I enjoyed seeing 1930s Shanghai, and seeing 1920s college movie fashions ported over from Hollywood — pennants! a ukulele! a tiny silver megaphone! And the training montages with wipes galore, something you didn’t really see in American silents, so this is a combination of silent movie and early talkie visual storytelling. And all those camera movies were lovely.

THE NORTULL GANG (1923) was odd in totally different ways. Four working girls share an apartment in Stockholm (and again, nice to see the city) — their lives and loves and so on. This was based on a novel, and the intertitles went for quite a novelistic approach: events were set up before they happened, but in a mysterious and wry way, so it wasn’t like those 1910 movies where the titles act as spoilers, here they’re TEASERS. This was done so frequently, though, that it all felt like the set-up for a story that was just about to kick off. I was waiting for the story to begin, then realised it had, sort of, and then it ended really nicely. An experiment in narrative — the film has a real tone of voice, ironic, self-deprecating, feminist.

And Nils Aster turned up for the second time this weekend, playing a different kind of louse with a different moustache (he plays a jealous guy in OUR DANCING DAUGHTERS).

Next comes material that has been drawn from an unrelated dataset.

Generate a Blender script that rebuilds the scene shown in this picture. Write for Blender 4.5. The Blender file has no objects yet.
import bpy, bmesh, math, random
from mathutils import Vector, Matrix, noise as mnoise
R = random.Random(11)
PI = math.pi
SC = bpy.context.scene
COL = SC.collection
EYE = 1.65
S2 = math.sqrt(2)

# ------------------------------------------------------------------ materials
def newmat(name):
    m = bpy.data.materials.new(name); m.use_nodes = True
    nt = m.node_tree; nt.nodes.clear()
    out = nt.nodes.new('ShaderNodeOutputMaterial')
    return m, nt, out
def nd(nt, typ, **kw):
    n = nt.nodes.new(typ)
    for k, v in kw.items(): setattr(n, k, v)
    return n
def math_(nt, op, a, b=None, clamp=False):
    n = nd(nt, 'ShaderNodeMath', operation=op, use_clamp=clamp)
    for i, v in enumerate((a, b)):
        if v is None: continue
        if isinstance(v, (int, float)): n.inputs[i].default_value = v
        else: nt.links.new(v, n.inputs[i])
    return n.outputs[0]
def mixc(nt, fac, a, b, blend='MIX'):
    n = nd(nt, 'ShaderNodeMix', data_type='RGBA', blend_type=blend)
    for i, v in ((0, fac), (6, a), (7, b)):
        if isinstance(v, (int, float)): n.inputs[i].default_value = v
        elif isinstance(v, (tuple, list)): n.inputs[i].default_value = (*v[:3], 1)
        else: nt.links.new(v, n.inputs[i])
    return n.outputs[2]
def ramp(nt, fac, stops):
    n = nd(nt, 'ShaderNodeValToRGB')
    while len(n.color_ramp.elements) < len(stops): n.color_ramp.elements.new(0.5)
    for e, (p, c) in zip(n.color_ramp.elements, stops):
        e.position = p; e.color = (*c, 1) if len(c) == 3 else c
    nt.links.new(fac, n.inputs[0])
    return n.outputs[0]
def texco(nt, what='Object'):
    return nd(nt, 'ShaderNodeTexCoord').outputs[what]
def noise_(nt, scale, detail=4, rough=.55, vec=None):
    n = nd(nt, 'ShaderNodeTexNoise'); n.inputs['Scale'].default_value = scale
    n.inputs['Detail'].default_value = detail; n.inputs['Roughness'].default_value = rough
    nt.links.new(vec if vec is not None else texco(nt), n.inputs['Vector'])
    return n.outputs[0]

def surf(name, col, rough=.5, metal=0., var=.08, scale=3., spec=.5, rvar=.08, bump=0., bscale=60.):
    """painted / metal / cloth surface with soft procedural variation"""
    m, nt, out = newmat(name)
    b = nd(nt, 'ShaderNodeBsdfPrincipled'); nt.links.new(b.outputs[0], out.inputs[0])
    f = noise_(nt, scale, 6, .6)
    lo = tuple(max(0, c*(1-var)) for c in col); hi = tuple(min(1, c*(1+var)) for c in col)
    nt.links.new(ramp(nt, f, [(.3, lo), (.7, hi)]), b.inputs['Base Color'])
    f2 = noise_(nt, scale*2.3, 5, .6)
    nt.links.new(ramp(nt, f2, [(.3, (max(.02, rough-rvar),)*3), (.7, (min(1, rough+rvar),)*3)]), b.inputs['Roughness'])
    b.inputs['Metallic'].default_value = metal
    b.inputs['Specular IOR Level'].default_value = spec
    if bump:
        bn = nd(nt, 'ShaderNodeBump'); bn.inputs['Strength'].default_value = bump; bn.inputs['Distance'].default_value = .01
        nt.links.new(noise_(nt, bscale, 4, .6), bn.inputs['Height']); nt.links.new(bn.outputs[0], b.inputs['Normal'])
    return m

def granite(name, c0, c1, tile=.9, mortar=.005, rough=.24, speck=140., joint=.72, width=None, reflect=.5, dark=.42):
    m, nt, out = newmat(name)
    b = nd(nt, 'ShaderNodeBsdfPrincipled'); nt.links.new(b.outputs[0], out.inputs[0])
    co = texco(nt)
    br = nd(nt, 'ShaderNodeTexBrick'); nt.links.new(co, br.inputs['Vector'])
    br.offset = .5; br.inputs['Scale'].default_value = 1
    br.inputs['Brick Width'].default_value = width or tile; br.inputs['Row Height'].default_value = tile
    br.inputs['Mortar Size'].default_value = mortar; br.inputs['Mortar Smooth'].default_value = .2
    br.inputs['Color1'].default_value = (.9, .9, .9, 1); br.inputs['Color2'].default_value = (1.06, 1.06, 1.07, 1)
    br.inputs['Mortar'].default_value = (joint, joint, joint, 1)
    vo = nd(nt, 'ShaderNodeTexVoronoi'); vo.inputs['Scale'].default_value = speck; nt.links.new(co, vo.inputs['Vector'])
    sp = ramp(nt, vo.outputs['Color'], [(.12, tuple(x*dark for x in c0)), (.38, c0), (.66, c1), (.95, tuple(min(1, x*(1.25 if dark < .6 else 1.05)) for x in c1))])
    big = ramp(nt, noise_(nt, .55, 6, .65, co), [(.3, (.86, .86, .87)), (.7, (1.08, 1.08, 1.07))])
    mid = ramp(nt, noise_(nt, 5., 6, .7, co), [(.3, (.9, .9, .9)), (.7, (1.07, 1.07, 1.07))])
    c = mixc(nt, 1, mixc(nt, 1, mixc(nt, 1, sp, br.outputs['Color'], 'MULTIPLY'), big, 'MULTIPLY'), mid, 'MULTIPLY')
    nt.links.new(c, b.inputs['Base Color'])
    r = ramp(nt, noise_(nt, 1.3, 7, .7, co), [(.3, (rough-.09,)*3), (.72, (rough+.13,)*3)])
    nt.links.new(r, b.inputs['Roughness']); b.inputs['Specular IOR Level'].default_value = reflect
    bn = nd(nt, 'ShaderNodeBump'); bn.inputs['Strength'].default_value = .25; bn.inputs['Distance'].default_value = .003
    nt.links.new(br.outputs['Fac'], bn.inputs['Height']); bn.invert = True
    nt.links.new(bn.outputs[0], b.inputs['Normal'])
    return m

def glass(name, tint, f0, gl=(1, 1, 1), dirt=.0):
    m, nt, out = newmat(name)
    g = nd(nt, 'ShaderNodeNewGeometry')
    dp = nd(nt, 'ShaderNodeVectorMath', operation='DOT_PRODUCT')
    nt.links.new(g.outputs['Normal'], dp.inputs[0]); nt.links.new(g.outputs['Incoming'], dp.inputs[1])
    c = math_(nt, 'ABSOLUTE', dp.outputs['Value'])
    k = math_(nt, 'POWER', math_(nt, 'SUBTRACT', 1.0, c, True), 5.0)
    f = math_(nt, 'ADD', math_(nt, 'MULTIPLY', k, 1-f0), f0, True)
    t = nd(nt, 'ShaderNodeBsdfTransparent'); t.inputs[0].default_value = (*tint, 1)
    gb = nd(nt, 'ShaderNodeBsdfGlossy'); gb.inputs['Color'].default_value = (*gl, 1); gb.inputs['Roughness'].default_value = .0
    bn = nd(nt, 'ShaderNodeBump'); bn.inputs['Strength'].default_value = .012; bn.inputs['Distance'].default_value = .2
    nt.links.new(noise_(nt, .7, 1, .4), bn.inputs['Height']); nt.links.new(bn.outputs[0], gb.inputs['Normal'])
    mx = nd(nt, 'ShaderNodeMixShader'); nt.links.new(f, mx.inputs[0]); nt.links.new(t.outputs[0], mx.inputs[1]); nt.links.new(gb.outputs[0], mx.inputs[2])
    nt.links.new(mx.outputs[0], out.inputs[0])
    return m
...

Per Lindberg directed sensitively (his other films sound interesting too, mostly talkies) — I spent a lot of time just enjoying the streets, and the kind of stuff people had in their houses and offices. (Incidentally, in a short piece about Dickens’ London, called I think DICKENS’ LONDON, we saw an ad on a bus for something called “Iron Jelloids.” If you can score me some Iron Jellloids, I would be appreciative. In JUST AROUND THE CORNER a cigar store was selling “Egyptian Deities.” I don’t smoke but if a free cigar is offered I take it. This has only happened to me once so the risk of addiction seems slight.)